__WHAT TO PRODUCE__.
Pick out every line holding the string "picture" and copy it.

__INFORMATION SHOWN__.
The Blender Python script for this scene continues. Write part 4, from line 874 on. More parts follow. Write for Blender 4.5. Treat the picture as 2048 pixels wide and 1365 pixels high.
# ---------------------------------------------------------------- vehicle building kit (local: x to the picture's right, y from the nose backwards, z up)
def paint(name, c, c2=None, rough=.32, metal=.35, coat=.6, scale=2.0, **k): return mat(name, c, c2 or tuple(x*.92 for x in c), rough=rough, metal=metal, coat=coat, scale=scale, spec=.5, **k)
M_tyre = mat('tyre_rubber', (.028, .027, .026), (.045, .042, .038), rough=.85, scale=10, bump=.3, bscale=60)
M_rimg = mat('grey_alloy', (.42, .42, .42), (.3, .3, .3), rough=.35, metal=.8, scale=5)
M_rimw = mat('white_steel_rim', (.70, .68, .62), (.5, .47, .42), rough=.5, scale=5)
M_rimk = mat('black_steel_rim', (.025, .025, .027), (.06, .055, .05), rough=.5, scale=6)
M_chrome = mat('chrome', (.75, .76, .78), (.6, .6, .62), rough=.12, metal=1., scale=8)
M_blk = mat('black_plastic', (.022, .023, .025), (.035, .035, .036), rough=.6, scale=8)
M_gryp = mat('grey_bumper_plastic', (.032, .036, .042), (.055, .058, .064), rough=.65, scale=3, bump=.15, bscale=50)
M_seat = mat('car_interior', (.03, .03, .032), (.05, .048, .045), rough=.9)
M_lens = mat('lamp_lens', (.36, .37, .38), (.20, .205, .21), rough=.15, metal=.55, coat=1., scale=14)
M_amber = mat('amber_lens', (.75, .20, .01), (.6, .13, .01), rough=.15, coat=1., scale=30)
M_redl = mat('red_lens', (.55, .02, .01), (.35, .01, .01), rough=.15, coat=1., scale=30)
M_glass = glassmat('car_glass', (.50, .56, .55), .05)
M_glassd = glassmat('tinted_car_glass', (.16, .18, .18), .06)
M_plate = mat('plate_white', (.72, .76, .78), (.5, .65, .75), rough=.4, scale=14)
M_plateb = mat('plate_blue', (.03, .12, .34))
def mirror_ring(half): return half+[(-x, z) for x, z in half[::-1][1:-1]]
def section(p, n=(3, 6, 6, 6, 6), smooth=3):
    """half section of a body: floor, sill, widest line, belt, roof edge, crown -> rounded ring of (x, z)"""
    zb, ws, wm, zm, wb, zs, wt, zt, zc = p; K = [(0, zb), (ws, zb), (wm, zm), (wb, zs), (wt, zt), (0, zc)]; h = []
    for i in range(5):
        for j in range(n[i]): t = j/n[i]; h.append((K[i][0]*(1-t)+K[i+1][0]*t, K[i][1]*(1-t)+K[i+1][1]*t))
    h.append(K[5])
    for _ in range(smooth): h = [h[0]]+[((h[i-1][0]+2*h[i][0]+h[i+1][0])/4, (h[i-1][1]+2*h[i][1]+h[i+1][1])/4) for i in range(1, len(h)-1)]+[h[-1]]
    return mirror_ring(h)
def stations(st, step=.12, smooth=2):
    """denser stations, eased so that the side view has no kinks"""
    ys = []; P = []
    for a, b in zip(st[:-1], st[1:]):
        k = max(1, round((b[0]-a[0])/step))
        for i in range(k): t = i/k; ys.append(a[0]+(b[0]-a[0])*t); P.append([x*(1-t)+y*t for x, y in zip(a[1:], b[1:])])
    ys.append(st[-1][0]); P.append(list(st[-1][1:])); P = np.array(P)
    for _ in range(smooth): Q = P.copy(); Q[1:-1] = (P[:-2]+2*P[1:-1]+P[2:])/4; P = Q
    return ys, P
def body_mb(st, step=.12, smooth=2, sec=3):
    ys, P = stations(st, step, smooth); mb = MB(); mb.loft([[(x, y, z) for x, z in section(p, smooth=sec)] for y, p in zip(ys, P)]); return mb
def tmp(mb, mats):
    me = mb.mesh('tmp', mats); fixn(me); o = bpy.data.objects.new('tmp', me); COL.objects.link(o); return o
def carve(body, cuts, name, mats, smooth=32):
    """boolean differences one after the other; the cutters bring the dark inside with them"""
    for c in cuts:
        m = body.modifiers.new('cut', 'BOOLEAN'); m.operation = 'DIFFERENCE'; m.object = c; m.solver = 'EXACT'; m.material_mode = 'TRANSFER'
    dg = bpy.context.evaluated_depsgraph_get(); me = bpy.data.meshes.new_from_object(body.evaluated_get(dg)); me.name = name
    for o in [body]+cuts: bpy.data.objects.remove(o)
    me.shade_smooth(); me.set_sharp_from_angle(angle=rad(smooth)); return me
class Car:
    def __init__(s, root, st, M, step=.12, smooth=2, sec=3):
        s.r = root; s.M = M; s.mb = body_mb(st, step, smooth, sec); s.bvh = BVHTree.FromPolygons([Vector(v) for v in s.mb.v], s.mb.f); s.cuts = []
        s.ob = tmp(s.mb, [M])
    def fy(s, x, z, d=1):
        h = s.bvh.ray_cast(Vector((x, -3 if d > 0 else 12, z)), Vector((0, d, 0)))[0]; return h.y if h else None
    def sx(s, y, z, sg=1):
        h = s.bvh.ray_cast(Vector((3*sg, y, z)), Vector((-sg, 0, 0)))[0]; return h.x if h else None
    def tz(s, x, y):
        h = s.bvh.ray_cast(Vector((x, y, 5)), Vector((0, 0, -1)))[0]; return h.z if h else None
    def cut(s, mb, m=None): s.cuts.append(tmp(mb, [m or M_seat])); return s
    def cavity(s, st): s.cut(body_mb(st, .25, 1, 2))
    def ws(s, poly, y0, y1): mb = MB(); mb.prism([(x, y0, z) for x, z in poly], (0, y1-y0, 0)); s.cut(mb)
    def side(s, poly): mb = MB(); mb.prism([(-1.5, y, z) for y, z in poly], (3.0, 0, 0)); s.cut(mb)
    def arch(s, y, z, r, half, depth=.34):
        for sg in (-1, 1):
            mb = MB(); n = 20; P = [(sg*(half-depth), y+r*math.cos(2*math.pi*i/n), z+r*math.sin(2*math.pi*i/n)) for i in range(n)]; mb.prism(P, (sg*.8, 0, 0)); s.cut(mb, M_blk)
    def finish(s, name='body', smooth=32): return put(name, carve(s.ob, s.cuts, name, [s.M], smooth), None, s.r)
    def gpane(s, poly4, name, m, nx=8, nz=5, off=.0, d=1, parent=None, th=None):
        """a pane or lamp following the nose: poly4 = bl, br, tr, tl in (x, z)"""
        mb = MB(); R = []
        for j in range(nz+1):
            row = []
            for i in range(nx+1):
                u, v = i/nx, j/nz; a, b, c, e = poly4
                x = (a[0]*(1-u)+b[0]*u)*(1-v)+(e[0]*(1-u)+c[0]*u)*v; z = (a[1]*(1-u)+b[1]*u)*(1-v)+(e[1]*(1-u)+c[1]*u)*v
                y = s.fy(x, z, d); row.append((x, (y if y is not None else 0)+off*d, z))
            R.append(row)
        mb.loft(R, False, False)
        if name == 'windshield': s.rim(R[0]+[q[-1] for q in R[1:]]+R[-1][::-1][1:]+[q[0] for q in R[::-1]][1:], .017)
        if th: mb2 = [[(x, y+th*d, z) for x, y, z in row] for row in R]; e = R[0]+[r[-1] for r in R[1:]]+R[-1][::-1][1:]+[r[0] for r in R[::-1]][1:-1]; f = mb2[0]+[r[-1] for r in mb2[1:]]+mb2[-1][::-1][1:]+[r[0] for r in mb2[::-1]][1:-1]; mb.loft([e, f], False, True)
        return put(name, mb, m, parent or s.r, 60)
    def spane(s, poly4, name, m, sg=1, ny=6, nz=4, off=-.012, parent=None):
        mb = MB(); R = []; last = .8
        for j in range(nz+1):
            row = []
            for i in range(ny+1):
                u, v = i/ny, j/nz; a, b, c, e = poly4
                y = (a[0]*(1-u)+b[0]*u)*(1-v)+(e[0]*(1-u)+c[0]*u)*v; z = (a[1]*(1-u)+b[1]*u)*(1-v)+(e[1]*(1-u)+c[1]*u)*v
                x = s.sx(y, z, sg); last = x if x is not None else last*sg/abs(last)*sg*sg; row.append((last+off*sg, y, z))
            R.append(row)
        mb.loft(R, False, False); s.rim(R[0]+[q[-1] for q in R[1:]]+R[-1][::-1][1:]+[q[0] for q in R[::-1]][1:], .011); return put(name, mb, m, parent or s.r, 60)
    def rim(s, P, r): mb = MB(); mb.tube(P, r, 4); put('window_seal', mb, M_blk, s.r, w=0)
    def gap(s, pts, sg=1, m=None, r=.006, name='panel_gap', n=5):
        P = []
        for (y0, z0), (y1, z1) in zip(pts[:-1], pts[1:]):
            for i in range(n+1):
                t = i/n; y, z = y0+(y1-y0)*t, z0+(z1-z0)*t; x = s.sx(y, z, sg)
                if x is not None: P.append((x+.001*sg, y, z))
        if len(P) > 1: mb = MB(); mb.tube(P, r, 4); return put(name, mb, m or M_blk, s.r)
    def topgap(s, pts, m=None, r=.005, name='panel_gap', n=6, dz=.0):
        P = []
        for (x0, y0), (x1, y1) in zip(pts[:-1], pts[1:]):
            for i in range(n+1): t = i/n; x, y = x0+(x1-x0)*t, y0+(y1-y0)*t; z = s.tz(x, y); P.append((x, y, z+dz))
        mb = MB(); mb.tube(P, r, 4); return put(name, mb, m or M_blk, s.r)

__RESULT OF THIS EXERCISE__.
The Blender Python script for this scene continues. Write part 4, from line 874 on. More parts follow. Write for Blender 4.5. Treat the picture as 2048 pixels wide and 1365 pixels high.
# ---------------------------------------------------------------- vehicle building kit (local: x to the picture's right, y from the nose backwards, z up)